Un attacco di portata sorprendente che ha travolto grandi aziende ritenute al sicuro, riportando alla ribalta un tema scottante: può un gruppo di hacker ben organizzato arrivare a scatenare addirittura una guerra nucleare? Una domanda alla quale cercano di rispondere Patricia Lewis e Beyza Unal, due esperti di cyberattacchi, all’interno del recente (e inquietante) studio dell’Onu Understanding Nuclear Weapon Risks. I due analisti dell’United Nations Institute for Disarmament Research non hanno dubbi: «la minaccia informatica rappresenta uno dei pericoli più importanti e sottovalutati della nostra epoca - scrivono - se trascurate, le vulnerabilità delle infrastrutture strategiche potrebbero portare a terribili conseguenze per la sicurezza internazionale».
Oggi il mondo è completamente interconnesso, a differenza che negli anni della Guerra Fredda. Ovunque. Il mito di installazioni nucleari che sarebbero “air gapped”, ovvero non collegate a internet, è smentito dalla realtà. Basta uno smartphone o un notebook connesso a una rete per introdurre una possibile falla. O un’azione di spionaggio che introduce un malware durante la manutenzione dei sistemi informatici di una base, o addirittura al momento della loro creazione. Oppure che utilizza un codice rubato alla Nsa, l’Agenzia per la sicurezza nazionale statunitense, proprio come avvenuto per “Wannacry”.
Persino i sottomarini balistici armati di missili nucleari non sono “air gapped”, spiega la ricerca Onu, poiché connessi a un ampio raggio di segnali elettromagnetici, tutti soggetti a possibili interferenze esterne. Nel peggiore dei casi, i sistemi di un singolo sottomarino nucleare possono essere agganciati a un network esterno, con tutte le insdesiderabili conseguenze del caso.
Non dobbiamo però pensare a un cyberattacco in grado di lanciare i missili nucleari direttamente.
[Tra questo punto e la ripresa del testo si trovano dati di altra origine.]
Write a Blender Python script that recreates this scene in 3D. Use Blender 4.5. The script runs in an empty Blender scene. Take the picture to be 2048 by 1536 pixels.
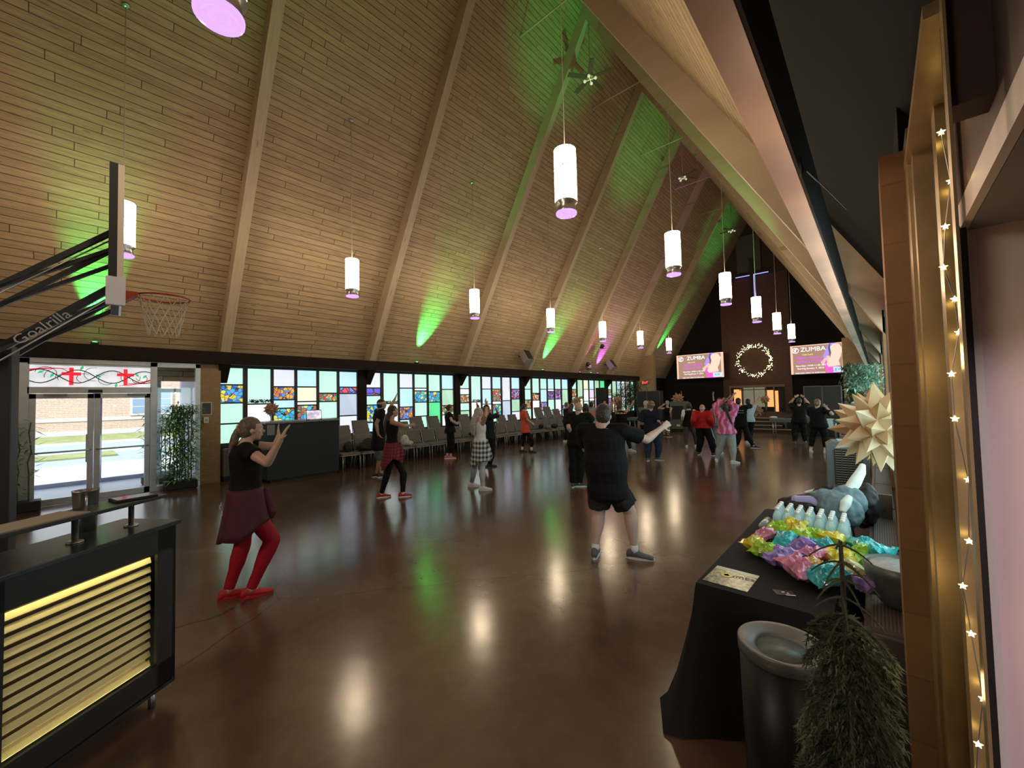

Più probabile, spiega il report, che l’opera degli hacker miri a fornire un’immagine falsata di quello che sta accadendo, inducendo una fatale catena di errori che porta al lancio per decisione umana. Ogni cyberattacco che interferisca con uno o più elementi del sistema di difesa nucleare rischia infatti di creare «confusione e incertezza, con il rischio di portare a risposte inadeguate e affrettate con la possibilità di una guerra convenzionale o nucleare». Inoltre «la mancanza di fiducia nella tecnologia può aumentare il rischio di equivoci nel processo decisionale».
Tutto questo si inserisce in un mondo, quello della difesa nucleare, che poggia sempre più su intelligenza artificiale, robotica e in generale su sistemi automatizzati ed autonomi. La Russia sta testando “sistemi robot” in grado di gestire le forze strategiche, compreso il lancio di missili balistici, mentre la Cina sta costruendo missili da crociera con «alti livelli di intelligenza artificiale e automazione». Nuovi elementi di complessità in processi decisionali già decisamente più complicati rispetto agli anni della Guerra Fredda. Con crescenti rischi di interazioni impreviste e potenzialmente micidiali.